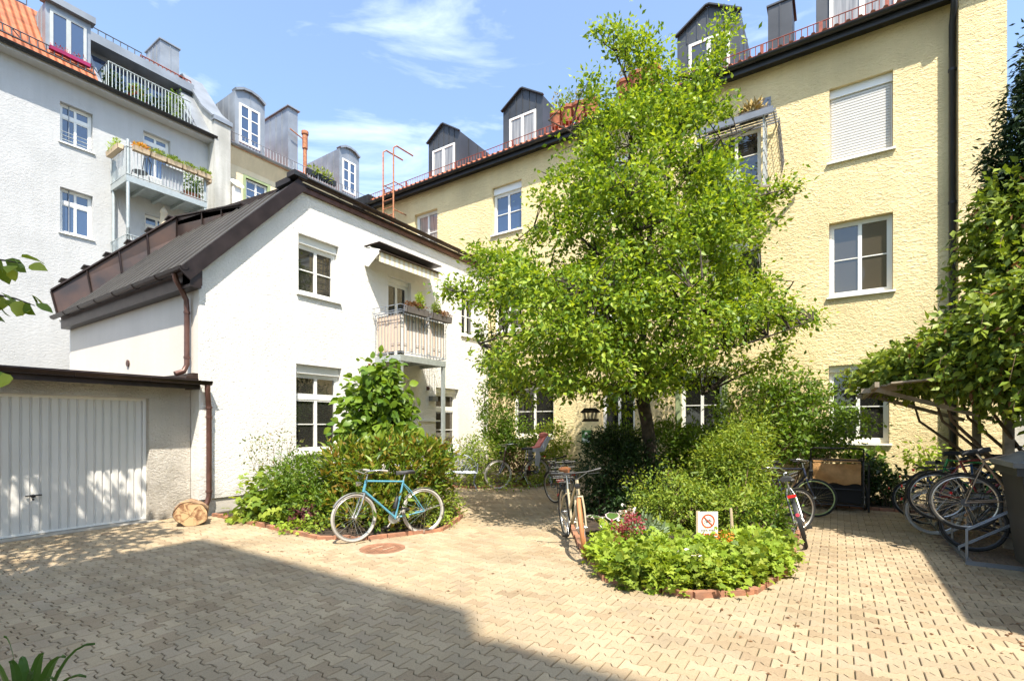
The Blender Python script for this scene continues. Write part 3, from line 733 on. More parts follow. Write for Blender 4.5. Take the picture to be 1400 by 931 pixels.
flower_box((bx+.09, 8.62, rt-.02), R(90), 'dark flower box with brown heather and a taller yellow conifer on the small balcony rail', .72,
    [('heather', 'leaf_brown', (-.05, 0, .2), (.36, .10, .10), 500, .05, 'tiny'), ('dwarf_conifer', 'leaf_lime', (.12, 0, .34), (.10, .10, .24), 500, .06, 'narrow')])
flower_box((bx+.09, 9.50, rt-.02), R(90), 'dark flower box with brown heather and a shorter green conifer at the right balcony corner', .72,
    [('heather', 'leaf_brown', (.05, 0, .18), (.36, .10, .09), 500, .05, 'tiny'), ('dwarf_conifer', 'leaf_light', (-.18, 0, .30), (.10, .10, .20), 450, .055, 'narrow')])

# ================================================================== GARAGE
ga = empty('garage', (-9.9, 2.2, 0), 0, 'low garage with white ribbed up-and-over door and dark metal eave', 'garage')
XD = -9.95; XP = -9.80
dy0, dy1, dz = .98, 3.55, 2.09
m = MB(); wall(m, (XP, 0, 0), Y, X, -2.2, YW0-.01, 0, 2.42, [(dy0-.05, dy1, 0, dz)], .18)
m.poly((XP, YW0-.012, 0), (-16.4, YW0-.012, 0), (-16.4, YW0-.012, 2.42), (XP, YW0-.012, 2.42)); m.poly((XP, -2.2, 0), (-16.4, -2.2, 0), (-16.4, -2.2, 2.42), (XP, -2.2, 2.42)); m.poly((-16.4, -2.2, 0), (-16.4, YW0-.012, 0), (-16.4, YW0-.012, 2.42), (-16.4, -2.2, 2.42))
B(m, 'wall', 'pebble_dash', ga)
m = MB(); m.box(XP-.3, XP+.10, dy0-.1, dy1+.1, -.05, .012); B(m, 'threshold', 'concrete', ga, True)
m = MB(); x = XD; y = dy0
m.box(x-.06, x-.02, dy0, dy1, .02, dz)
nr = 23; wd = (dy1-dy0-.1)/nr
for i in range(nr):
    a = dy0+.05+i*wd; m.prism([(x-.02, a+.004, .05), (x+.004, a+.02, .05), (x+.004, a+wd-.02, .05), (x-.02, a+wd-.004, .05)], (0, 0, dz-.09))
dr = B(m, 'door', 'door_white', ga, True)
m = MB(); m.box(x-.03, x+.02, dy0, dy0+.045, .02, dz); m.box(x-.03, x+.02, dy1-.045, dy1, .02, dz); m.box(x-.03, x+.018, dy0+.045, dy1-.045, dz-.04, dz); m.box(x-.03, x+.012, dy0+.045, dy1-.045, .02, .05); B(m, 'door_frame', 'white_paint', dr, True)
yh, dh = onx(45, XD); zh = zat(677, dh)
m = MB(); m.tube([(x+.03, yh-.09, zh), (x+.045, yh, zh+.005), (x+.03, yh+.09, zh)], .011, 6); m.lathe((x, yh, zh-.01), [(.028, 0), (.028, .02), (.016, .035)], 10, X); m.lathe((x, yh, zh-.06), [(.014, 0), (.014, .02)], 8, X); B(m, 'handle', 'black_plastic', dr)
m = MB(); m.box(XP-6.4, XP+.38, -2.3, 4.16, 2.42, 2.455); m.box(XP+.34, XP+.375, -2.3, 4.185, 2.27, 2.418); m.box(XP+.0, XP+.34, 4.10, 4.185, 2.27, 2.418); B(m, 'roof', 'brown_metal', ga, True)
B(gutter((XP+.46, -2.3, 2.44), (XP+.46, 4.33, 2.41), .07), 'gutter', 'brown_metal', ga)
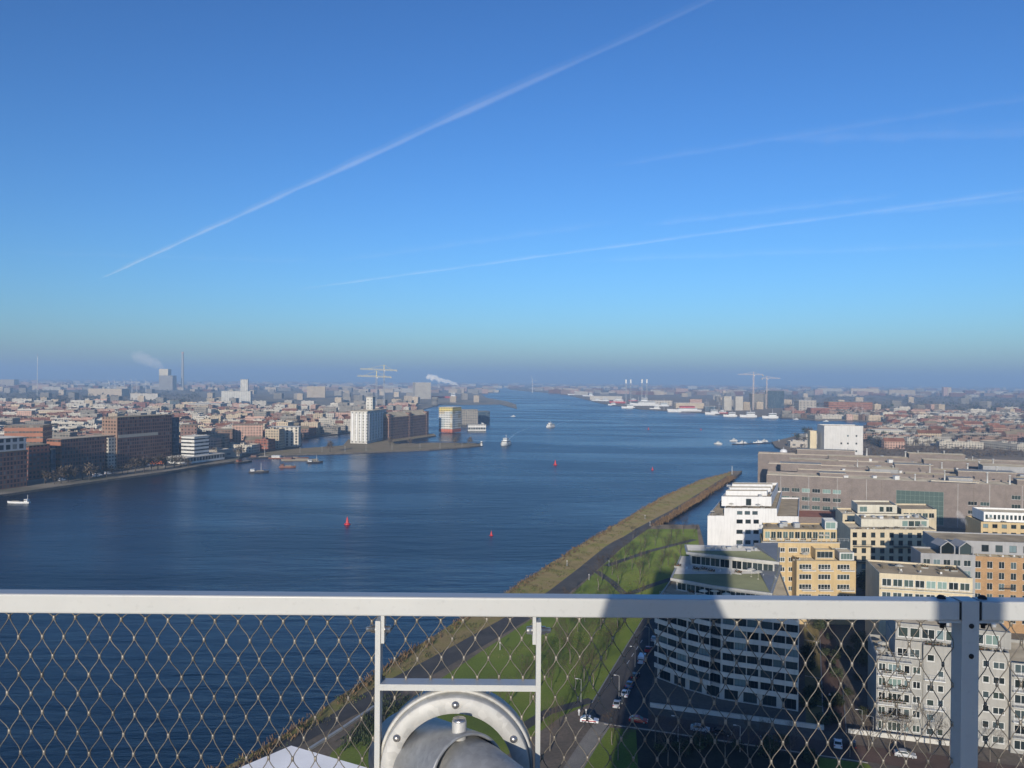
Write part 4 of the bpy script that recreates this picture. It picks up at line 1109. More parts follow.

• **Given exercise**
Pictures in the records above should not be copied. Repeat everything else exactly.

• **Response**
The Blender Python script for this scene continues. Write part 3, from line 733 on. More parts follow. Write for Blender 4.5. Take the picture to be 1400 by 931 pixels.
flower_box((bx+.09, 8.62, rt-.02), R(90), 'dark flower box with brown heather and a taller yellow conifer on the small balcony rail', .72,
    [('heather', 'leaf_brown', (-.05, 0, .2), (.36, .10, .10), 500, .05, 'tiny'), ('dwarf_conifer', 'leaf_lime', (.12, 0, .34), (.10, .10, .24), 500, .06, 'narrow')])
flower_box((bx+.09, 9.50, rt-.02), R(90), 'dark flower box with brown heather and a shorter green conifer at the right balcony corner', .72,
    [('heather', 'leaf_brown', (.05, 0, .18), (.36, .10, .09), 500, .05, 'tiny'), ('dwarf_conifer', 'leaf_light', (-.18, 0, .30), (.10, .10, .20), 450, .055, 'narrow')])

# ================================================================== GARAGE
ga = empty('garage', (-9.9, 2.2, 0), 0, 'low garage with white ribbed up-and-over door and dark metal eave', 'garage')
XD = -9.95; XP = -9.80
dy0, dy1, dz = .98, 3.55, 2.09
m = MB(); wall(m, (XP, 0, 0), Y, X, -2.2, YW0-.01, 0, 2.42, [(dy0-.05, dy1, 0, dz)], .18)
m.poly((XP, YW0-.012, 0), (-16.4, YW0-.012, 0), (-16.4, YW0-.012, 2.42), (XP, YW0-.012, 2.42)); m.poly((XP, -2.2, 0), (-16.4, -2.2, 0), (-16.4, -2.2, 2.42), (XP, -2.2, 2.42)); m.poly((-16.4, -2.2, 0), (-16.4, YW0-.012, 0), (-16.4, YW0-.012, 2.42), (-16.4, -2.2, 2.42))
B(m, 'wall', 'pebble_dash', ga)
m = MB(); m.box(XP-.3, XP+.10, dy0-.1, dy1+.1, -.05, .012); B(m, 'threshold', 'concrete', ga, True)
m = MB(); x = XD; y = dy0
m.box(x-.06, x-.02, dy0, dy1, .02, dz)
nr = 23; wd = (dy1-dy0-.1)/nr
for i in range(nr):
    a = dy0+.05+i*wd; m.prism([(x-.02, a+.004, .05), (x+.004, a+.02, .05), (x+.004, a+wd-.02, .05), (x-.02, a+wd-.004, .05)], (0, 0, dz-.09))
dr = B(m, 'door', 'door_white', ga, True)
m = MB(); m.box(x-.03, x+.02, dy0, dy0+.045, .02, dz); m.box(x-.03, x+.02, dy1-.045, dy1, .02, dz); m.box(x-.03, x+.018, dy0+.045, dy1-.045, dz-.04, dz); m.box(x-.03, x+.012, dy0+.045, dy1-.045, .02, .05); B(m, 'door_frame', 'white_paint', dr, True)
yh, dh = onx(45, XD); zh = zat(677, dh)
m = MB(); m.tube([(x+.03, yh-.09, zh), (x+.045, yh, zh+.005), (x+.03, yh+.09, zh)], .011, 6); m.lathe((x, yh, zh-.01), [(.028, 0), (.028, .02), (.016, .035)], 10, X); m.lathe((x, yh, zh-.06), [(.014, 0), (.014, .02)], 8, X); B(m, 'handle', 'black_plastic', dr)
m = MB(); m.box(XP-6.4, XP+.38, -2.3, 4.16, 2.42, 2.455); m.box(XP+.34, XP+.375, -2.3, 4.185, 2.27, 2.418); m.box(XP+.0, XP+.34, 4.10, 4.185, 2.27, 2.418); B(m, 'roof', 'brown_metal', ga, True)
B(gutter((XP+.46, -2.3, 2.44), (XP+.46, 4.33, 2.41), .07), 'gutter', 'brown_metal', ga)
Write part 4 of the bpy script that recreates this picture. It picks up at line 1109. More parts follow.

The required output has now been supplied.